Said Abass Ahamed : La démission du commandant espagnol Vicente Diaz de Villegas, en charge de la MONUC est très significative. Il a réagi à l’inverse du général Dallaire au moment du génocide rwandais. Celui-ci avait effectivement décidé de rester et de faire semblant de gérer la situation, alors qu’il n’avait pas les moyens d’agir. Le général espagnol, au contraire, a clairement choisi de dénoncer la situation des casques bleus en démissionnant.
La MONUC compte 17 000 hommes pour un territoire qui fait trois fois et demi la France. Au Kosovo, dont la superficie correspond à un mouchoir de poche comparée à celle du Congo, on a pu compter jusqu’à 49 000 membres de la KFOR au moment de la crise (NDLR : la Kosovo Force, mise en place par l’OTAN. Son effectif actuel est estimé à 16 000 soldats). Face à l’ampleur de la mobilisation internationale dans les Balkans, il apparait clairement que les casques bleus sont en nombre insuffisant au Congo.
Lemagazine.info : Ce conflit a provoqué d’importants mouvements de population. Les Congolais sont-ils condamnés à un exode perpétuel ?
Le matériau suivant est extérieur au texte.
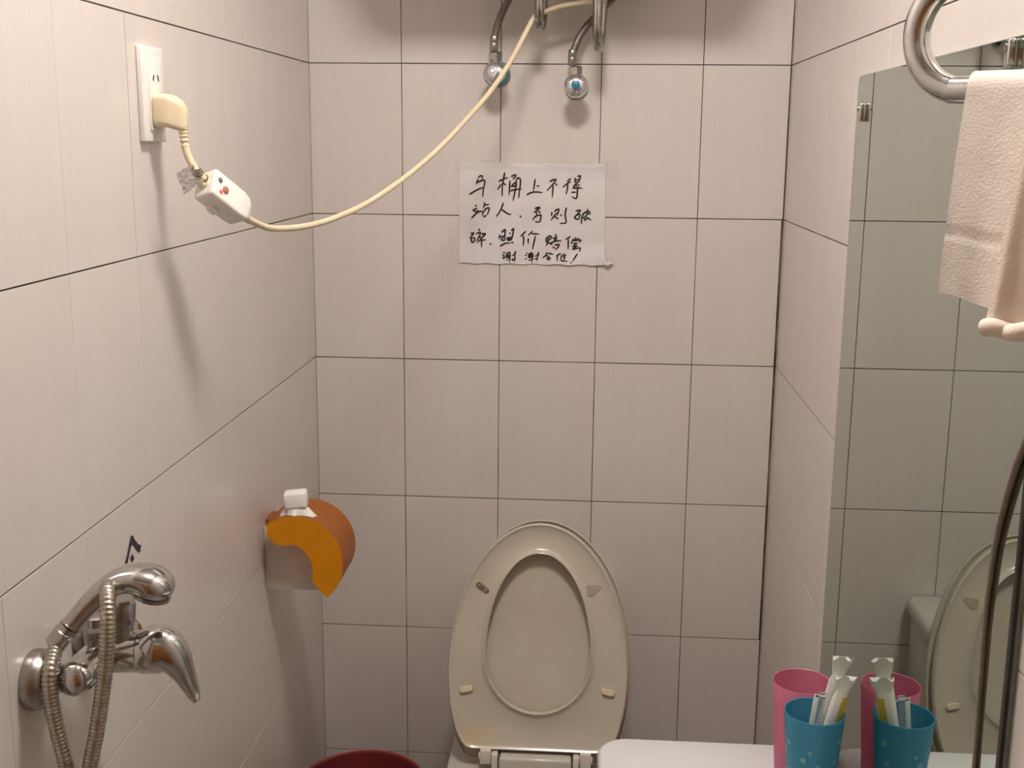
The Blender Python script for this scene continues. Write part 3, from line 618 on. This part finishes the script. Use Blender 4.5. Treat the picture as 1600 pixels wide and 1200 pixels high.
def drape(s0, s1, zf, zb, off, thick, name, mt_, parent, flare, seed, hem, lean=0.0, belly=0.010):
    """cloth over the lower arm: room-side flap to zf, wall-side flap to zb"""
    zt = RZ-RR; rb = 0.0115+off; nu, nv = 30, 60
    prof = []
    for k in range(nv+1):
        s = k/nv
        if s < 0.60:  t_ = s/0.60; prof.append((-rb-belly*math.sin(PI*(1-t_)*0.5), zf+(zt-zf)*t_))
        elif s < 0.74: t_ = (s-0.60)/0.14; a = PI-PI*t_; prof.append((rb*math.cos(a), zt+rb*math.sin(a)))
        else: t_ = (s-0.74)/0.26; prof.append((rb+0.004*t_, zt+(zb-zt)*t_))
    outer = []; inner = []
    for i in range(nu+1):
        u = i/nu; ro = []; ri = []
        for k, (x, z) in enumerate(prof):
            h = min(1, max(0, (zt-z)/max(zt-zf, 1e-3))); s = s0+(s1-s0)*u+flare*h*(1-u)+lean*h
            wv = 0.0030*h*math.sin(u*5+seed)+0.0008*h*math.sin(u*13+2*seed)
            zz = z+0.0035*h*math.sin(u*6+seed)
            hm = 0.0014 if hem and 0.29 < z_frac(z, zf, zt) < 0.33 else 0.0
            sgn = -1 if k < nv*0.67 else 1
            ro.append(rp(s, zz, -(x+wv+sgn*(thick/2-hm)))); ri.append(rp(s, zz, -(x+wv-sgn*thick/2)))
        outer.append(ro); inner.append(ri)
    v = [p for r in outer for p in r] + [p for r in inner for p in r]; f = []; m_ = nv+1; o_ = (nu+1)*m_
    for i in range(nu):
        for k in range(nv):
            a = i*m_+k; f.append((a, a+1, a+m_+1, a+m_)); f.append((o_+a, o_+a+m_, o_+a+m_+1, o_+a+1))
    for i in range(nu):
        for k in (0, nv): a = i*m_+k; f.append((a, a+m_, o_+a+m_, o_+a))
    for k in range(nv):
        for i in (0, nu): a = i*m_+k; f.append((a, a+1, o_+a+1, o_+a))
    return build(name, v, f, mt_, parent, sharp=70)
def z_frac(z, a, b): return (z-a)/(b-a)
towel = thing('towel', rp(0.10, 1.42), 'folded cream hand towel hanging over the chrome rail', 'towel')
drape(0.057, 0.128, 1.418, 1.47, 0.0035, 0.006, 'folded_layer', TOWELM, towel, -0.006, 1, True, 0.0, 0.012)
drape(0.118, 0.138, 1.398, 1.50, 0.0120, 0.008, 'outer_fold', TOWEL2, towel, -0.018, 4, False, 0.0, 0.012)
build('rolled_hem', *tube(spline([rp(0.101+0.036*k/8, 1.399+0.0015*math.sin(k), 0.040+0.002*math.sin(k*1.3)) for k in range(9)], 4), 0.0075, 14), TOWEL2, towel)

# ------------------------------------------------------------------ toilet against the back wall
TX = 0.4905
toilet = thing('toilet', (TX, -0.40, FZ), 'white toilet with its yellowed seat and lid raised', 'toilet')
LB = Vector((TX, -0.315, 0.365)); LT = Vector((0, 0.115, 0.45)).normalized(); LN = Vector((0, -0.45, 0.115)).normalized()
def lw(s, t, n_): return LB+Vector((s, 0, 0))+LT*t+LN*n_
def half(pts, n):
    """mirror a right-hand outline (s >= 0, from top to bottom) and resample evenly"""
    cyc = [tuple(a) for a in pts] + [(-a[0], a[1]) for a in pts[-2:0:-1]]; k_ = len(cyc)
    full = spline(cyc[-2:]+cyc+cyc[:2], 10)[20:20+10*k_]
    ac = [0.0]
    for a, b in zip(full, full[1:]+full[:1]): ac.append(ac[-1]+(b-a).length)
    out = []; j = 0; full2 = full+full[:1]
    for k in range(n):
        s_ = ac[-1]*k/n
        while ac[j+1] < s_: j += 1
        dd = ac[j+1]-ac[j]; out.append(full2[j].lerp(full2[j+1], (s_-ac[j])/dd if dd > 1e-9 else 0))
    return out
def oval(a, tc, bt, bb, low):
    """half outline from the top centre: upper half ellipse, then the given lower points"""
    return [(a*math.sin(k*PI/24), tc+bt*math.cos(k*PI/24)) for k in range(13)] + low
lid_h = oval(0.1805, 0.170, 0.2945, 0, [(0.1775, 0.1180), (0.1690, 0.0700), (0.1560, 0.0260), (0.1400, 0.0000), (0.1150, -0.0050), (0.060, -0.0050), (0.0, -0.0050)])
seat_h = oval(0.1755, 0.170, 0.2890, 0, [(0.1720, 0.1180), (0.1640, 0.0760), (0.1535, 0.0440), (0.1380, 0.0230), (0.115, 0.0190), (0.060, 0.0190), (0.0, 0.0190)])
hole_h = oval(0.1025, 0.200, 0.2000, 0, [(0.1025*math.cos(k*PI/16), 0.200-0.108*math.sin(k*PI/16)) for k in range(1, 9)])
NO = 96
lo = half(lid_h, NO); so = half(seat_h, NO); ho = half(hole_h, NO)
def inset(poly, d, c=(0, 0.22)):
    out = []; n = len(poly)
    for i, p in enumerate(poly):
        t_ = (poly[(i+1) % n]-poly[i-1]).normalized(); nn = Vector((-t_[1], t_[0]))
        if nn.dot(Vector(c)-p) < 0: nn = -nn
        out.append(p+nn*d)
    return out
# lid: shallow dish seen from inside
rings = [[lw(p[0]+0.003, p[1], n_) for p in inset(lo, d_)] for d_, n_ in ((0.020, -0.022), (0.006, -0.018), (0.0, -0.010), (0.0, -0.0005), (0.0012, 0.0010), (0.0028, 0.0005), (0.0036, -0.0030), (0.020, -0.0055))]
build('lid', *loft(rings), LIDM, toilet, sharp=50)
def lw(s, t, n_): return LB+Vector((s, 0, 0))+LT*t+LN*(n_+0.004)
# seat ring, underside towards the room, raised lips on both rims
prof = [(so, 0.0, 0.002), (so, -0.0006, 0.010), (so, 0.0008, 0.0155), (so, 0.0030, 0.0175), (so, 0.0060, 0.0155), (so, 0.0110, 0.0125)]
rings = [[lw(p[0], p[1], n_) for p in (inset(b, d_) if abs(d_) > 1e-6 else b)] for b, d_, n_ in prof]
rings2 = [[lw(p[0], p[1], n_) for p in inset(ho, d_)] for d_, n_ in ((-0.013, 0.0120), (-0.0060, 0.0150), (-0.0035, 0.0180), (-0.0012, 0.0190), (0.0004, 0.0172), (0.0004, 0.0020))]
# align start of both loops (both start at the top centre)
v, f = loft(rings+rings2, closed=True)
SEATM = noisy(mat('yellowed seat underside', rough=0.22), (0.525, 0.47, 0.385), (0.575, 0.525, 0.435), 9)
nt_, p_ = nodes(SEATM); tc_ = nt_.nodes.new('ShaderNodeTexCoord'); ds = nt_.nodes.new('ShaderNodeVectorMath'); ds.operation = 'DISTANCE'
ds.inputs[1].default_value = lw(-0.120, 0.036, 0.016)-toilet.location
nz_ = noise(nt_, 40); ad = nt_.nodes.new('ShaderNodeMath'); ad.operation = 'MULTIPLY_ADD'; ad.inputs[1].default_value = 0.03
nt_.links.new(tc_.outputs['Object'], ds.inputs[0]); nt_.links.new(nz_.outputs['Fac'], ad.inputs[0]); nt_.links.new(ds.outputs['Value'], ad.inputs[2])
rp_ = ramp(nt_, ad.outputs[0], [(0.018, (0.42, 0.42, 0.42)), (0.062, (0.0, 0.0, 0.0))])
mx_ = nt_.nodes.new('ShaderNodeMix'); mx_.data_type = 'RGBA'; src = p_.inputs['Base Color'].links[0].from_socket
nt_.links.new(rp_.outputs[0], mx_.inputs[0]); nt_.links.new(src, mx_.inputs[6]); mx_.inputs[7].default_value = (0.62, 0.44, 0.17, 1); nt_.links.new(mx_.outputs[2], p_.inputs['Base Color'])
seat = build('seat', v, f, SEATM, toilet, sharp=50)
def pill(name, s, t, ang, parent, mt_, ln=0.026, wd=0.011, n0=0.0125, n1=0.0185):
    r = []
    for nn_, k_ in ((n0, 1.0), (n1-0.002, 1.0), (n1, 0.82)):
        ring = []
        for k in range(20):
            a = 2*PI*k/20; x = (ln-wd)/2*(1 if math.cos(a) >= 0 else -1)+wd/2*k_*math.cos(a); y = wd/2*k_*math.sin(a)
            ring.append(lw(s+x*math.cos(ang)-y*math.sin(ang), t+x*math.sin(ang)+y*math.cos(ang), nn_))
        r.append(ring)
    return build(name, *loft(r), mt_, parent)
pill('bumper', -0.1375, 0.1335, 0.22, seat, BUMPM); pill('bumper', 0.1375, 0.1375, -0.22, seat, BUMPM)
st = pill('empty_bumper_socket', -0.1115, 0.3300, -0.62, seat, noisy(mat('rusty socket', rough=0.6), (0.10, 0.07, 0.05), (0.30, 0.22, 0.16), 120), 0.030, 0.0115, 0.0115, 0.0140)
for q in (-0.007, 0.008):
    build('screw', *lathe([(0.0030, 0), (0.0030, 0.002), (0.0005, 0.003)], lw(-0.1115+q*math.cos(0.62), 0.33-q*math.sin(0.62), 0.0135), LN, 12), CHROME, st)
GLUE = noisy(mat('dirty glue mark', rough=0.8), (0.33, 0.29, 0.22), (0.42, 0.37, 0.29), 80)
gl = [(-0.014, 0.004), (-0.010, 0.009), (0.004, 0.010), (0.013, 0.010), (0.016, 0.006), (0.008, -0.004), (-0.001, -0.013), (-0.011, -0.010)]
v, f = loft([[lw(0.1040+a, 0.3330+b, n_) for a, b in gl] for n_ in (0.0115, 0.0134)])
build('glue_mark', v, f, GLUE, seat)
HINGE = noisy(mat('hinge plastic', rough=0.35), (0.68, 0.64, 0.55), (0.74, 0.70, 0.61), 40)
for s_ in (-1, 1):
    h = build('hinge', *rbox((0.022, 0.024, 0.030), lw(s_*0.0965, 0.008, 0.010), 0.003, 2), HINGE, toilet)
    build('hinge_pin', *tube([lw(s_*0.0835, 0.006, 0.010), lw(s_*0.110, 0.006, 0.010)], 0.0075, 16), HINGE, h)
    build('hinge_foot', *rbox((0.012, 0.030, 0.034), lw(s_*0.0785, 0.004, 0.012)+Vector((0, 0, -0.004)), 0.0025, 2), HINGE, h)
build('hinge_plinth', *rbox((0.140, 0.050, 0.060), (TX, -0.322, 0.3515), 0.006, 3), TOILETC, toilet)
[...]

Said Abass Ahamed : Non, car les déplacements de population ont lieu principalement au Nord-Kivu. Malheureusement, seul ce problème intéresse les journalistes, qui se concentrent uniquement sur les conséquences humanitaires du conflit. Ce problème est évidemment sérieux, et je suis le premier à le condamner, mais sans solution politique préalable, il restera difficile de répondre efficacement à la question humanitaire.
Lemagazine.info : Pensez-vous qu’un jour le Congo connaîtra la paix ?
Said Abass Ahamed : Evidemment. Nkunda est à la tête d’un groupe armé très fort mais ses ressources sont faibles. Le gouvernement est dans une situation totalement inverse. Un jour ou l’autre, Nkunda atteindra lui-même ses propres limites et il sera obligé de négocier.